Working Title is a company that has made a fairly varied set of films over the last thirty-odd years – they've done westerns, full-on horror films and even a Robin Hood film – but they are most closely associated with a particular flavour of British rom-com; the carefully-crafted confection of photogenic London views, appealing casts, slightly cheeky but still accessible scripts, and an only-in-passing acquaintance with real life. Four Weddings and a Funeral is the type specimen, but there are dozens more on the list – such is the appeal of the brand that there are films that look exactly like a Working Title rom-com made by other people entirely (e.g. Man Up). And to begin with What's Love Got To Do With It? looks like it's ticking all the boxes.

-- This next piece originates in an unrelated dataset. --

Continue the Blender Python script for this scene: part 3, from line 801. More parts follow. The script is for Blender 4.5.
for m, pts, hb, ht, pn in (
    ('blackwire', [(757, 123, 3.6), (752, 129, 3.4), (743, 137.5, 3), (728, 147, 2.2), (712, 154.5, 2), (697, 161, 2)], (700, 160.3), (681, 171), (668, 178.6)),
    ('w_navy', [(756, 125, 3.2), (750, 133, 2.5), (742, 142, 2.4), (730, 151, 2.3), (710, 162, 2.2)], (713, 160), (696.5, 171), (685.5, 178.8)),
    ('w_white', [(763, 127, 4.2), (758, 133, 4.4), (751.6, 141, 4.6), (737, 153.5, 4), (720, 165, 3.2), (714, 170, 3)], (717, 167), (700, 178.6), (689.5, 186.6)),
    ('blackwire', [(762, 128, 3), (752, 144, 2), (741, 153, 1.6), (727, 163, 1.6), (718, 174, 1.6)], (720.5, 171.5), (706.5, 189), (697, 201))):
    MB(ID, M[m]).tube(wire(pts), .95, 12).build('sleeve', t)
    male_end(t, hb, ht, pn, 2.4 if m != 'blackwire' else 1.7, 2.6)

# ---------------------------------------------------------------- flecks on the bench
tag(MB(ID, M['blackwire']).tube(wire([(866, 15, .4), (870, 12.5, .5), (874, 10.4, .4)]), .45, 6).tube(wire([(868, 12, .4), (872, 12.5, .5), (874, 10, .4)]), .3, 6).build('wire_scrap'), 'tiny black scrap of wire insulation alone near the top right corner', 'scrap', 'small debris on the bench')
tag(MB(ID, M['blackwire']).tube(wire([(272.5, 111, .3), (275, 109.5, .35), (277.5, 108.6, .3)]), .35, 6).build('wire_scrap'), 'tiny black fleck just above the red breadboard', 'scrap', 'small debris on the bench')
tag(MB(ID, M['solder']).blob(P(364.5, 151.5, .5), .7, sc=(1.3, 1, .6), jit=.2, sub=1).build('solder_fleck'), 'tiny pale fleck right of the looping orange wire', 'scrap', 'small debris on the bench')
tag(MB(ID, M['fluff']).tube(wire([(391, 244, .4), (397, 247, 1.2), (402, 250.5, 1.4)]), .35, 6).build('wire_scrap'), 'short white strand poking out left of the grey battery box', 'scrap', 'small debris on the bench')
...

In the end, though, this turns into something rather different – there are still regular bits of pure broad comedy inserted throughout the script, but it's a much more thoughtful and occasionally angsty film than you might expect, certainly a comedy-drama more than a rom-com. The script is by Jemima Khan, who left the UK to live in Pakistan herself, and unsurprisingly it is initially very careful to be even-handed about the relative merits of the western and traditional methods of finding a romantic partner – most assisted marriages appear to be successful, more than the western variety, and Zoe is depicted as having a fairly wretched time on the London dating circuit.

There's some good thoughtful stuff going on here, although the film occasionally seems to be being a bit performative in its attempts to encapsulate the entirety of the British Islamic experience. The problem is that all of this isn't really taking the film where the demands of the rom-com genre require it to go. You can almost feel the conventions of the form grappling around the story and forcibly wrenching it into a different shape as the end draws closer.

This sort of thing is always a shame, not least because it's practically the definition of what constitutes melodrama; although to be fair to What's Love Got To Do With It?, it seldom feels particularly melodramatic. Nor does it really feel like knockabout romantic fun for much of its length; I did lean over to the co-spousal unit at one point and whisper 'This is a bit bleak, isn't it?' Now, let's be clear – you have to knock the characters down in order to have any sort of uplifting ending, but it has to be an ending that works and convinces. The one here just seems really contrived and a bit mawkish, with characters abandoning the beliefs and principles they have been vocal about throughout as they are washed away on a wave of sentiment. Whatever the merits of the rest of the film are, the ending simply isn't very good.

Of course, part of the problem is that any rom-com-about-Pakistani-culture is necessarily going to draw comparisons with Kumail Nanjiani's The Big Sick, which is really, really good, and also doesn't feature the main white character managing to persuade all their Asian friends that their own traditions are inferior to the western way of doing things. There's some interesting stuff in What's Love Got To Do With It?, and the film is generally well-made and well-acted, but this is a rom-com which is basically crippled by the fact it has to be a rom-com. Either no-one noticed this while the film was in development, or they all thought it didn't matter. Either way, it was a bad call.